**Task data:**
━━━━━━━━━━━━━━━━━━━━
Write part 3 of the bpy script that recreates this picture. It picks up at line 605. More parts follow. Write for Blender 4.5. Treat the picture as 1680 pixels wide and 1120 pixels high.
━━━━━━━━━━━━━━━━━━━━
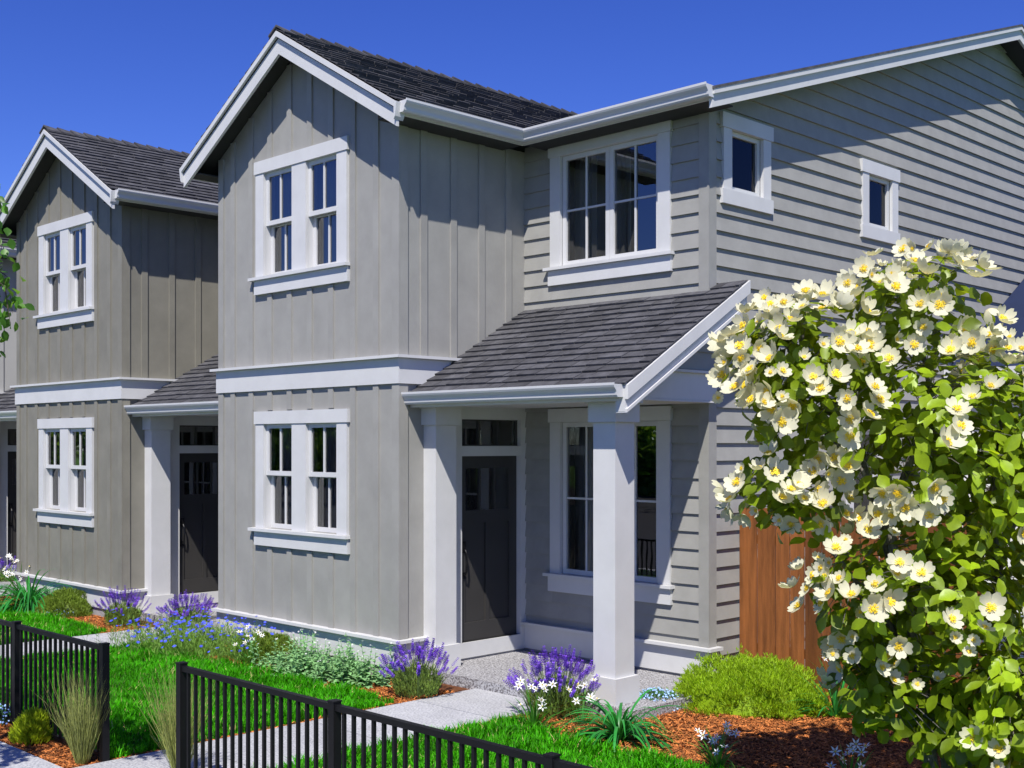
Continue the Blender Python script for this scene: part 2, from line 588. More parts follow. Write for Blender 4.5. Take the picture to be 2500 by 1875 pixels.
━━━━━━━━━━━━━━━━━━━━
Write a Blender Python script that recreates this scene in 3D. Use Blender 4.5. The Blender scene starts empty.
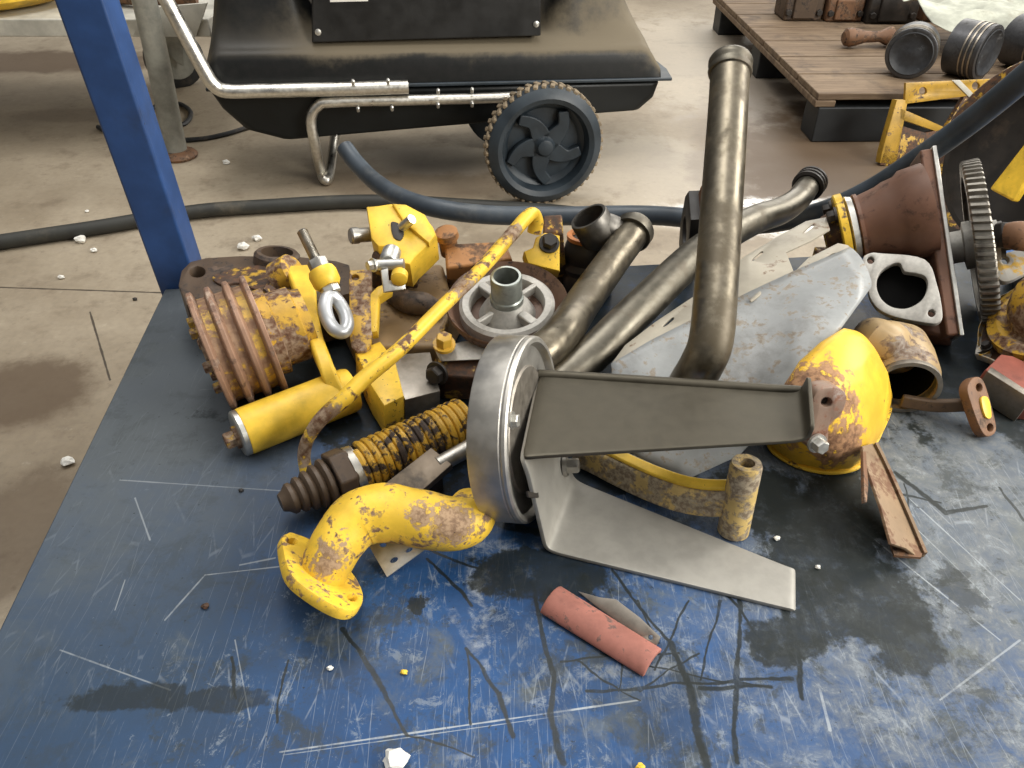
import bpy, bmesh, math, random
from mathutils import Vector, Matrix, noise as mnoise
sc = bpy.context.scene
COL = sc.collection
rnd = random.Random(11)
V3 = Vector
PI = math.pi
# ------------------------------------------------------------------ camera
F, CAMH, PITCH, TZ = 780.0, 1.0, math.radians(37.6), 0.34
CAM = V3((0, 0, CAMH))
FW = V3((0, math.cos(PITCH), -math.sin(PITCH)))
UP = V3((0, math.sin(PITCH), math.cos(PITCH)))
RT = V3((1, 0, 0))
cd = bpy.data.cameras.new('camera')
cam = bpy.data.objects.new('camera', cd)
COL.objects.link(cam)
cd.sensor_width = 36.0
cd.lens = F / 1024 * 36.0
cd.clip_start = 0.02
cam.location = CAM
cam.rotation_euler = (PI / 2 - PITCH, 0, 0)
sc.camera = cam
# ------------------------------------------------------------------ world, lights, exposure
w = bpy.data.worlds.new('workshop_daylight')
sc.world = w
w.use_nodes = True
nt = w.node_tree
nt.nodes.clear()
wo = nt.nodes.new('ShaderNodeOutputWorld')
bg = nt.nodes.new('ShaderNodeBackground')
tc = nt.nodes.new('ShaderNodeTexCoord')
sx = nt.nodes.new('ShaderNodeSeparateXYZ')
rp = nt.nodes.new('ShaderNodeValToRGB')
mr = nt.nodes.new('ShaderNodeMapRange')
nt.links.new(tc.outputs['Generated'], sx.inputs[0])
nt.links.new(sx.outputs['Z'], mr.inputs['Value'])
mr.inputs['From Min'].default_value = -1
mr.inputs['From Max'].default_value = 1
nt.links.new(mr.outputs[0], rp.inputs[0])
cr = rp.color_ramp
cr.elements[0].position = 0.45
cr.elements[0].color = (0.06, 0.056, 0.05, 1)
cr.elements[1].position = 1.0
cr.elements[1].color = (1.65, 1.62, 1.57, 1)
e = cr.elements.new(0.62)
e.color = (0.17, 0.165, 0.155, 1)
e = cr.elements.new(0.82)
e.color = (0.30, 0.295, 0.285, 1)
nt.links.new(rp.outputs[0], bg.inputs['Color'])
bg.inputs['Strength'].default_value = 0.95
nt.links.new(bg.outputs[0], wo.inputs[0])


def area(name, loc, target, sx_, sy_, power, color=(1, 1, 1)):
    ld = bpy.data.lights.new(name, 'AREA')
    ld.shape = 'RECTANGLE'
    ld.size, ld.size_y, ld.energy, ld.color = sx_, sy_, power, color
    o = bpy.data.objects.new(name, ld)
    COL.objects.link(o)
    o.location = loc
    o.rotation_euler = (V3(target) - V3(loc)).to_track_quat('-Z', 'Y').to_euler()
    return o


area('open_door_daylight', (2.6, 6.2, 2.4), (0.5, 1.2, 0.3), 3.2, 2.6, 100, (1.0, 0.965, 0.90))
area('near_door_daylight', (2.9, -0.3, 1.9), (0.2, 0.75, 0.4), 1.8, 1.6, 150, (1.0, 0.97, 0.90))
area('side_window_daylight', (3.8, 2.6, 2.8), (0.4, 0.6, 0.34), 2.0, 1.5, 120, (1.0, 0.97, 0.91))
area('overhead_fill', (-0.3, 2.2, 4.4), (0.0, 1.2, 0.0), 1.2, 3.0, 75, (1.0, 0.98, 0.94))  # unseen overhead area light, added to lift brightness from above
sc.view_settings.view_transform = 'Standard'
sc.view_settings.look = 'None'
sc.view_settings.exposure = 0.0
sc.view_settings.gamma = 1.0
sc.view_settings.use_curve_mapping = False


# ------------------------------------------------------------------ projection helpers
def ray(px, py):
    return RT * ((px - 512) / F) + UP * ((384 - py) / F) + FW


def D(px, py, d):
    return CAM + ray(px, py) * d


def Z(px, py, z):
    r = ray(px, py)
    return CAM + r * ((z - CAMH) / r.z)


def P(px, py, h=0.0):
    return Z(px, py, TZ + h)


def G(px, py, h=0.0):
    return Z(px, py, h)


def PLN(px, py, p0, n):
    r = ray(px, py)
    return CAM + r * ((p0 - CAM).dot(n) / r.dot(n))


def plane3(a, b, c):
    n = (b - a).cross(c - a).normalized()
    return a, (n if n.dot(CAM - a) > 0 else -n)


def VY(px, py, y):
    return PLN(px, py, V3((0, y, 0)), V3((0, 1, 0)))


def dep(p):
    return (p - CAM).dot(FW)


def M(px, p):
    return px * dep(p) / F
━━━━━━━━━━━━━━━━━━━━
**Job:** What is the number of lines in the records that contain the word "recreates"? Answer with the number and nothing else.

**Solved problem:** 2